[Task directions]
Retype the tail of the data exactly, starting at the line containing "zs,a,b=glass_unit(-1.249,-.742,-1.235,-.745,-1.21,CABIN2)" and stopping at the last line.

[Supplied data]

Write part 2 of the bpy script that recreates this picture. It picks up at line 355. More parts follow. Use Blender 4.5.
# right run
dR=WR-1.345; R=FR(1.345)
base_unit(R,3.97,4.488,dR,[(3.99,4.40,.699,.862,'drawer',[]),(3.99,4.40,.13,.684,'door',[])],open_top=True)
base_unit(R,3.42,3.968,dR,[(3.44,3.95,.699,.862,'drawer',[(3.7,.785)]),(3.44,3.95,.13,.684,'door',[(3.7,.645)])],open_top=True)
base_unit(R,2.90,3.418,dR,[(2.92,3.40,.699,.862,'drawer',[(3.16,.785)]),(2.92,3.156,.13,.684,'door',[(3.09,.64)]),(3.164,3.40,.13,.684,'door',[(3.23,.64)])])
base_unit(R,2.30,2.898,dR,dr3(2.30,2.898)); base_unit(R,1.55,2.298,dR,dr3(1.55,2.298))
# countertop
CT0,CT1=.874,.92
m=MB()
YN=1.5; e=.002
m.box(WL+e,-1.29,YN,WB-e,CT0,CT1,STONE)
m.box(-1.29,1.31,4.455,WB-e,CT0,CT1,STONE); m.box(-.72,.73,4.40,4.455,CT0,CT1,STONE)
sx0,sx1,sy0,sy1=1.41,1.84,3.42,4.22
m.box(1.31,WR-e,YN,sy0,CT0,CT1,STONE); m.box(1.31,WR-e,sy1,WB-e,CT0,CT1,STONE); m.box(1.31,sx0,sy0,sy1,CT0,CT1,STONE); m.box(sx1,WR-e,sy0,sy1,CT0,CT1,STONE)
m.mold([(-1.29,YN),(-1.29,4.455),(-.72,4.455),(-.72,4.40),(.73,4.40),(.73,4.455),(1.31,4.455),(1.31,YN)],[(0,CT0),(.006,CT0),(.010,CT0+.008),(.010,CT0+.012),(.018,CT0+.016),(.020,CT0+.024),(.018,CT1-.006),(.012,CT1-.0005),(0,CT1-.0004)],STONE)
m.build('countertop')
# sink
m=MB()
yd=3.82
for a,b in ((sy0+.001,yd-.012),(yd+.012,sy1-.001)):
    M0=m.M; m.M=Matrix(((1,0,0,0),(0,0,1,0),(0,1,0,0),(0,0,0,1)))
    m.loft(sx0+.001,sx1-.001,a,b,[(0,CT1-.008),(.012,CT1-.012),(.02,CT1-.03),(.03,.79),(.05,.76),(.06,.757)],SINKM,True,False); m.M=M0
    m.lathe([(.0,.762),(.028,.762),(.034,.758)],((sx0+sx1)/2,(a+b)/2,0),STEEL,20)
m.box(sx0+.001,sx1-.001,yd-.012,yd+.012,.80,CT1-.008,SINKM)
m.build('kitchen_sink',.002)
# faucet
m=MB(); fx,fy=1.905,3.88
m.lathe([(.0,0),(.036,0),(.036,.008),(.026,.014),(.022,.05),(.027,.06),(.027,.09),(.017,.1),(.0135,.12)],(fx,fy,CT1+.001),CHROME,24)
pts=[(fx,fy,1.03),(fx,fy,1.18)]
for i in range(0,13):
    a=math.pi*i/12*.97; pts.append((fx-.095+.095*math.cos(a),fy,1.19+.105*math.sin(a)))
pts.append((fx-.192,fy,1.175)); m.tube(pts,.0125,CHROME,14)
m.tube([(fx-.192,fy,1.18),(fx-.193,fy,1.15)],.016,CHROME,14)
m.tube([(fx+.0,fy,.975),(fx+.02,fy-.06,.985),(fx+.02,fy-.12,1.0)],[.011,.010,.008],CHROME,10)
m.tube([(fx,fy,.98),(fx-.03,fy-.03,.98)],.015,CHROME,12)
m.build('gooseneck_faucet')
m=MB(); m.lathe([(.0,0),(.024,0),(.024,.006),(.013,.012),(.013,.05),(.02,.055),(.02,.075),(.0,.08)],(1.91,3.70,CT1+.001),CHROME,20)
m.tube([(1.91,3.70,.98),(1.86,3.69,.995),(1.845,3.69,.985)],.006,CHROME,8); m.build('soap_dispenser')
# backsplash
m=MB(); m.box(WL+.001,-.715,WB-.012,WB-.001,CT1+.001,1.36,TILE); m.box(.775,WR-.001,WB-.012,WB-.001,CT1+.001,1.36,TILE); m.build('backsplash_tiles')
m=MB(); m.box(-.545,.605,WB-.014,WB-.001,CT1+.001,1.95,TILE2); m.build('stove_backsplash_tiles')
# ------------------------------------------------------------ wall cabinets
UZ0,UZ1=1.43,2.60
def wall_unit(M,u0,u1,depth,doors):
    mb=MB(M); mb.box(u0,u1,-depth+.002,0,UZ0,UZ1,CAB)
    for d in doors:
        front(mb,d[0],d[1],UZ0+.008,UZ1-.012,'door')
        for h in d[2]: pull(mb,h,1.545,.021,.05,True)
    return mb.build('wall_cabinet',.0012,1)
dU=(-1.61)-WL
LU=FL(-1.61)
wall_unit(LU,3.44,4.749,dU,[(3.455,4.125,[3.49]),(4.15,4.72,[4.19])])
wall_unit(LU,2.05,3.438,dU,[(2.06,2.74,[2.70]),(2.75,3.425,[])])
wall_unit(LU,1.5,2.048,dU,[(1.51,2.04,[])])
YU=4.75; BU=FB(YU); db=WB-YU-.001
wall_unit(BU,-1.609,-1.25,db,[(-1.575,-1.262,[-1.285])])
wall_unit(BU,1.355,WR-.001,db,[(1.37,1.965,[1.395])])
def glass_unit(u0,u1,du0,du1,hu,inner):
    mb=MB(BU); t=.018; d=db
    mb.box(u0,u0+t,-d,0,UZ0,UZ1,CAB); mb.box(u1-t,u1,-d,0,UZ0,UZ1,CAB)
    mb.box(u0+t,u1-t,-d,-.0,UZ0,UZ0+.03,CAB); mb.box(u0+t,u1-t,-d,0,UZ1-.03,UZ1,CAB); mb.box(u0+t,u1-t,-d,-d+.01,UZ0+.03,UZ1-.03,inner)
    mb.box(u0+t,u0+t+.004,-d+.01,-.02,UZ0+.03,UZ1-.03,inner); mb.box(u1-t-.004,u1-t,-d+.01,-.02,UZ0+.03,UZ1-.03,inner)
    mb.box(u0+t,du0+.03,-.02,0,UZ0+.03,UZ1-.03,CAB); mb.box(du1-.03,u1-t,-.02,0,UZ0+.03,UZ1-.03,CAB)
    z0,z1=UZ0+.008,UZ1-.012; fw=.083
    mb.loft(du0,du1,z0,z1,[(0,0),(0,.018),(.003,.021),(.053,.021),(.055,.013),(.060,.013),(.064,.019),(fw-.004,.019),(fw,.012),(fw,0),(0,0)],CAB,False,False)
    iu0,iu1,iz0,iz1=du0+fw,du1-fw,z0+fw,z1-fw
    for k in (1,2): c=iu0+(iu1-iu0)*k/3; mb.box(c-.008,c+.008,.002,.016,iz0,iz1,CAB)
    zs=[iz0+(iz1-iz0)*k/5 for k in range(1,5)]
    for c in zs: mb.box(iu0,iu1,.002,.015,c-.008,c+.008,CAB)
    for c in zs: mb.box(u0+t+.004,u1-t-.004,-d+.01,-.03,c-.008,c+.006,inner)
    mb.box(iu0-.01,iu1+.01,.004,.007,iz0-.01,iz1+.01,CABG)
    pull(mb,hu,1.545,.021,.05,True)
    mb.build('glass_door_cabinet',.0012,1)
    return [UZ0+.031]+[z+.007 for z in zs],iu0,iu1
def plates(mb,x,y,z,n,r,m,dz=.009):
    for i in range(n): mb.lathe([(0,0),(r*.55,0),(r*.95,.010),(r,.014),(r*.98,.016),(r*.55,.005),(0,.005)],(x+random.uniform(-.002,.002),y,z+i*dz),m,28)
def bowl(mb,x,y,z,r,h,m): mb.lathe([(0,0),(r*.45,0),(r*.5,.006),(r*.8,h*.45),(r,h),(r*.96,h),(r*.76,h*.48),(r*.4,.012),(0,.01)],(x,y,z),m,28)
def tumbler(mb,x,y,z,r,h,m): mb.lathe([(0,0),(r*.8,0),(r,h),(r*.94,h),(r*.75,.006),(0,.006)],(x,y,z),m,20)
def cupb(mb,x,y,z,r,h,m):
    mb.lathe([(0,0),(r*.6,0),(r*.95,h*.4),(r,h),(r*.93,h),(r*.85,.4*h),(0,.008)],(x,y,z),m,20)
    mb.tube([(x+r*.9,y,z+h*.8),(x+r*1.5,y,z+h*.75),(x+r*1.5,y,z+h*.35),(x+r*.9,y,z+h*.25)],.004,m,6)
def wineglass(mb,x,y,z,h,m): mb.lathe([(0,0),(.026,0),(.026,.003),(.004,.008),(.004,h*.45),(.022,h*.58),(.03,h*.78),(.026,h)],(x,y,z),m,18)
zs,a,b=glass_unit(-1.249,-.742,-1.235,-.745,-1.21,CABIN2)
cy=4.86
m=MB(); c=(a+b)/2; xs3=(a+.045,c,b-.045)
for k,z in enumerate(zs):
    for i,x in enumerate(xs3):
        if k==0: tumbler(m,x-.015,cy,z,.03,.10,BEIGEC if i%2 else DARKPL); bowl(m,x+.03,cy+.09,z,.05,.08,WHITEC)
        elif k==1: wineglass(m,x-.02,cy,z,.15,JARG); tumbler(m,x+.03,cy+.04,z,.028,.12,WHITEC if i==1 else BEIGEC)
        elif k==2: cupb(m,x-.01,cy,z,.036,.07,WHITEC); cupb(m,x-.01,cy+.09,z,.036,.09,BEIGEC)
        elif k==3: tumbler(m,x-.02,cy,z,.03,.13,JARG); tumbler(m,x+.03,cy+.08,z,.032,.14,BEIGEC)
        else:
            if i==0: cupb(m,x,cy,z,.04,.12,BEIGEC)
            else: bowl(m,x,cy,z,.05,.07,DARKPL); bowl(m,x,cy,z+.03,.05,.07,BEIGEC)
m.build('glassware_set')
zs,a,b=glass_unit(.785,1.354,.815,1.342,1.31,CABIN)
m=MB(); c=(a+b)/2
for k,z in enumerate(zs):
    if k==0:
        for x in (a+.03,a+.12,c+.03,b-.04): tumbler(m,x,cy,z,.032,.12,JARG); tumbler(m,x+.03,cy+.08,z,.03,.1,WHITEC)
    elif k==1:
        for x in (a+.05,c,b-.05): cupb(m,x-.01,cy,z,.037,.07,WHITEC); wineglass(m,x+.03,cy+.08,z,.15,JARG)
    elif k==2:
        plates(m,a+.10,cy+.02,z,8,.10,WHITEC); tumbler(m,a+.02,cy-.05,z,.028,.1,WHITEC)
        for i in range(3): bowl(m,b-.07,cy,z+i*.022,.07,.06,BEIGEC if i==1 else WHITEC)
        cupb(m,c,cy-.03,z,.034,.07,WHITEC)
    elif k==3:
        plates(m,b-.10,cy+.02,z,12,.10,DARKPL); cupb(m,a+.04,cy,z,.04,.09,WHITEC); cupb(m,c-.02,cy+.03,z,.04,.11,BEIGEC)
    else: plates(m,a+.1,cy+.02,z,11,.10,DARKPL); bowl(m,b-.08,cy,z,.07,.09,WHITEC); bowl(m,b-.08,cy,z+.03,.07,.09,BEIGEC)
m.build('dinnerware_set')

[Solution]
zs,a,b=glass_unit(-1.249,-.742,-1.235,-.745,-1.21,CABIN2)
cy=4.86
m=MB(); c=(a+b)/2; xs3=(a+.045,c,b-.045)
for k,z in enumerate(zs):
    for i,x in enumerate(xs3):
        if k==0: tumbler(m,x-.015,cy,z,.03,.10,BEIGEC if i%2 else DARKPL); bowl(m,x+.03,cy+.09,z,.05,.08,WHITEC)
        elif k==1: wineglass(m,x-.02,cy,z,.15,JARG); tumbler(m,x+.03,cy+.04,z,.028,.12,WHITEC if i==1 else BEIGEC)
        elif k==2: cupb(m,x-.01,cy,z,.036,.07,WHITEC); cupb(m,x-.01,cy+.09,z,.036,.09,BEIGEC)
        elif k==3: tumbler(m,x-.02,cy,z,.03,.13,JARG); tumbler(m,x+.03,cy+.08,z,.032,.14,BEIGEC)
        else:
            if i==0: cupb(m,x,cy,z,.04,.12,BEIGEC)
            else: bowl(m,x,cy,z,.05,.07,DARKPL); bowl(m,x,cy,z+.03,.05,.07,BEIGEC)
m.build('glassware_set')
zs,a,b=glass_unit(.785,1.354,.815,1.342,1.31,CABIN)
m=MB(); c=(a+b)/2
for k,z in enumerate(zs):
    if k==0:
        for x in (a+.03,a+.12,c+.03,b-.04): tumbler(m,x,cy,z,.032,.12,JARG); tumbler(m,x+.03,cy+.08,z,.03,.1,WHITEC)
    elif k==1:
        for x in (a+.05,c,b-.05): cupb(m,x-.01,cy,z,.037,.07,WHITEC); wineglass(m,x+.03,cy+.08,z,.15,JARG)
    elif k==2:
        plates(m,a+.10,cy+.02,z,8,.10,WHITEC); tumbler(m,a+.02,cy-.05,z,.028,.1,WHITEC)
        for i in range(3): bowl(m,b-.07,cy,z+i*.022,.07,.06,BEIGEC if i==1 else WHITEC)
        cupb(m,c,cy-.03,z,.034,.07,WHITEC)
    elif k==3:
        plates(m,b-.10,cy+.02,z,12,.10,DARKPL); cupb(m,a+.04,cy,z,.04,.09,WHITEC); cupb(m,c-.02,cy+.03,z,.04,.11,BEIGEC)
    else: plates(m,a+.1,cy+.02,z,11,.10,DARKPL); bowl(m,b-.08,cy,z,.07,.09,WHITEC); bowl(m,b-.08,cy,z+.03,.07,.09,BEIGEC)
m.build('dinnerware_set')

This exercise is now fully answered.